TASK STATEMENT:
Leave out the pictures and reproduce all of the data exactly.
_ _ _ _ _ _ _
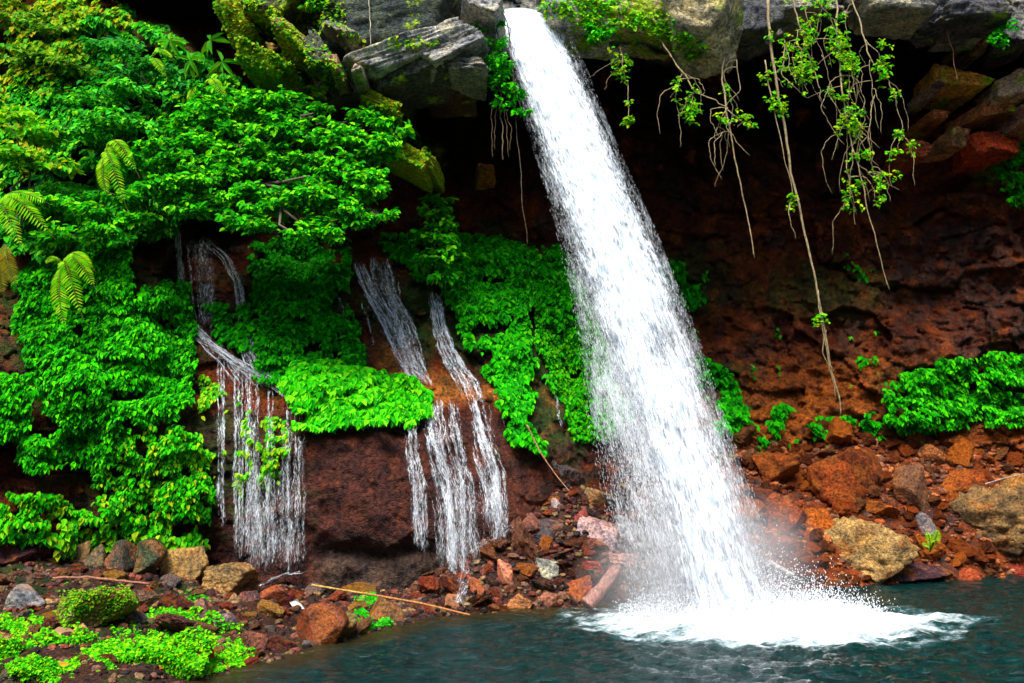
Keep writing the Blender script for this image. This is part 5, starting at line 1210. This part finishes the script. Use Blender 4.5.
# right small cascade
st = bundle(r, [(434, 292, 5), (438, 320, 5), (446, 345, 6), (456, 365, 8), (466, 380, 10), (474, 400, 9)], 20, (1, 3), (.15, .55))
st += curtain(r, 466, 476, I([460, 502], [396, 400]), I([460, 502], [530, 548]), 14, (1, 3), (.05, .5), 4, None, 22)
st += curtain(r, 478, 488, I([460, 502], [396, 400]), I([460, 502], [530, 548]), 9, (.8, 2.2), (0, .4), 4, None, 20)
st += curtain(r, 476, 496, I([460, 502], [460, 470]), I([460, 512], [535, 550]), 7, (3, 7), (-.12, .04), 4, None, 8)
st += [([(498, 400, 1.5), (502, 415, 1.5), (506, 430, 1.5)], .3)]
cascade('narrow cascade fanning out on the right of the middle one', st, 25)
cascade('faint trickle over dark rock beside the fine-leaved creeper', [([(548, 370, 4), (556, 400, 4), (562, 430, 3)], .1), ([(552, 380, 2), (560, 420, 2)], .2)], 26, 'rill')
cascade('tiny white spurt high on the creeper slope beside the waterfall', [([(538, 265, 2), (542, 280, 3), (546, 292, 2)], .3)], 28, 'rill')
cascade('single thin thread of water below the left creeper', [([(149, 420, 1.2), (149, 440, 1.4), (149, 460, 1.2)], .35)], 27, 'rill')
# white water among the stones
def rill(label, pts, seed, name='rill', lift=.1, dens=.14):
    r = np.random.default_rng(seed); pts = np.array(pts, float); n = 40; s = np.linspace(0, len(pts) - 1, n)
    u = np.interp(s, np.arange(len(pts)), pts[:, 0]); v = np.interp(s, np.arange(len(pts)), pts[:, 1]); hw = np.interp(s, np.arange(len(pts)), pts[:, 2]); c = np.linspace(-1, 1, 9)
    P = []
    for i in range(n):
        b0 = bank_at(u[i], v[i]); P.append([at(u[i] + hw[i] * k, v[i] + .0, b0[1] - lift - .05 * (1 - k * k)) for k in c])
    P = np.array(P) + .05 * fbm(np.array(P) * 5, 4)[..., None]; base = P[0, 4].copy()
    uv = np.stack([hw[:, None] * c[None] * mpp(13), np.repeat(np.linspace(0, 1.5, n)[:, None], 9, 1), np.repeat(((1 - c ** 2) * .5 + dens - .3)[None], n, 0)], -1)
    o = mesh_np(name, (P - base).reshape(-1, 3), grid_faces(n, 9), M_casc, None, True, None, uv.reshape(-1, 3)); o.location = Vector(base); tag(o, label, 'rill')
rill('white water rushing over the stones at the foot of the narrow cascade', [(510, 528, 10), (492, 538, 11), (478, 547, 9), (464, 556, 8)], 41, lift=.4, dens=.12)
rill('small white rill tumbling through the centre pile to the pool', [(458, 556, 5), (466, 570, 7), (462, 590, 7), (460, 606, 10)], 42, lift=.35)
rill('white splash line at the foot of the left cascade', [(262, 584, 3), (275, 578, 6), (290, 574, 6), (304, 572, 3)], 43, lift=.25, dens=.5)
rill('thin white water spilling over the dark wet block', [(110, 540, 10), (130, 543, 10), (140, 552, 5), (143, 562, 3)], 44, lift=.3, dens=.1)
_ _ _ _ _ _ _
TASK RESULT:
Keep writing the Blender script for this image. This is part 5, starting at line 1210. This part finishes the script. Use Blender 4.5.
# right small cascade
st = bundle(r, [(434, 292, 5), (438, 320, 5), (446, 345, 6), (456, 365, 8), (466, 380, 10), (474, 400, 9)], 20, (1, 3), (.15, .55))
st += curtain(r, 466, 476, I([460, 502], [396, 400]), I([460, 502], [530, 548]), 14, (1, 3), (.05, .5), 4, None, 22)
st += curtain(r, 478, 488, I([460, 502], [396, 400]), I([460, 502], [530, 548]), 9, (.8, 2.2), (0, .4), 4, None, 20)
st += curtain(r, 476, 496, I([460, 502], [460, 470]), I([460, 512], [535, 550]), 7, (3, 7), (-.12, .04), 4, None, 8)
st += [([(498, 400, 1.5), (502, 415, 1.5), (506, 430, 1.5)], .3)]
cascade('narrow cascade fanning out on the right of the middle one', st, 25)
cascade('faint trickle over dark rock beside the fine-leaved creeper', [([(548, 370, 4), (556, 400, 4), (562, 430, 3)], .1), ([(552, 380, 2), (560, 420, 2)], .2)], 26, 'rill')
cascade('tiny white spurt high on the creeper slope beside the waterfall', [([(538, 265, 2), (542, 280, 3), (546, 292, 2)], .3)], 28, 'rill')
cascade('single thin thread of water below the left creeper', [([(149, 420, 1.2), (149, 440, 1.4), (149, 460, 1.2)], .35)], 27, 'rill')
# white water among the stones
def rill(label, pts, seed, name='rill', lift=.1, dens=.14):
    r = np.random.default_rng(seed); pts = np.array(pts, float); n = 40; s = np.linspace(0, len(pts) - 1, n)
    u = np.interp(s, np.arange(len(pts)), pts[:, 0]); v = np.interp(s, np.arange(len(pts)), pts[:, 1]); hw = np.interp(s, np.arange(len(pts)), pts[:, 2]); c = np.linspace(-1, 1, 9)
    P = []
    for i in range(n):
        b0 = bank_at(u[i], v[i]); P.append([at(u[i] + hw[i] * k, v[i] + .0, b0[1] - lift - .05 * (1 - k * k)) for k in c])
    P = np.array(P) + .05 * fbm(np.array(P) * 5, 4)[..., None]; base = P[0, 4].copy()
    uv = np.stack([hw[:, None] * c[None] * mpp(13), np.repeat(np.linspace(0, 1.5, n)[:, None], 9, 1), np.repeat(((1 - c ** 2) * .5 + dens - .3)[None], n, 0)], -1)
    o = mesh_np(name, (P - base).reshape(-1, 3), grid_faces(n, 9), M_casc, None, True, None, uv.reshape(-1, 3)); o.location = Vector(base); tag(o, label, 'rill')
rill('white water rushing over the stones at the foot of the narrow cascade', [(510, 528, 10), (492, 538, 11), (478, 547, 9), (464, 556, 8)], 41, lift=.4, dens=.12)
rill('small white rill tumbling through the centre pile to the pool', [(458, 556, 5), (466, 570, 7), (462, 590, 7), (460, 606, 10)], 42, lift=.35)
rill('white splash line at the foot of the left cascade', [(262, 584, 3), (275, 578, 6), (290, 574, 6), (304, 572, 3)], 43, lift=.25, dens=.5)
rill('thin white water spilling over the dark wet block', [(110, 540, 10), (130, 543, 10), (140, 552, 5), (143, 562, 3)], 44, lift=.3, dens=.1)